Campaign for Real Education | |
Abbreviation: | CRE |
Formation: | 1987 |
Status: | Non-profit organisation |
Purpose: | Educational standards and parental choice in the UK |
Location: | London |
Region Served: | UK |
Leader Title: | Chairman |
Leader Name: | Chris McGovern |
Website: | CRE |
The Campaign for Real Education (CRE) is a right-wing[1] pressure group and non-profit organisation in the United Kingdom that advocates for traditional education, greater parental choice in schooling, and less state regulation of subjects that children study.[2] [3] [4]
The CRE was established in 1987 by a group of 14 parents and teachers,[5] although it was effectively a one-man organisation led by Nick Seaton, who ran it from a bedroom in his home near York.[6] It gained national attention after intervening in a dispute at Lewes Priory School over whether pupils should sit O Levels or GCSEs.
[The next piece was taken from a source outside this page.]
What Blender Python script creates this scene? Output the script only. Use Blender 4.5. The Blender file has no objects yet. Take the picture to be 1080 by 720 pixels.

Two teachers who pressed for students to sit the O Level were redeployed,[7] with one of them, Chris McGovern, later becoming a headteacher in the independent sector and the CRE's chairman.[6]
The group campaigns to "press for higher standards and more parental choice in state education".[8] It opposes the teaching of sociology and politics.[9] It has been critical of anti-racism and anti-sexism campaigns.[9] [10] In 2021, the group said a mock trial held by Welsh schoolchildren about a Conservative MP's ancestral links to the slave trade was "brainwashing".[11]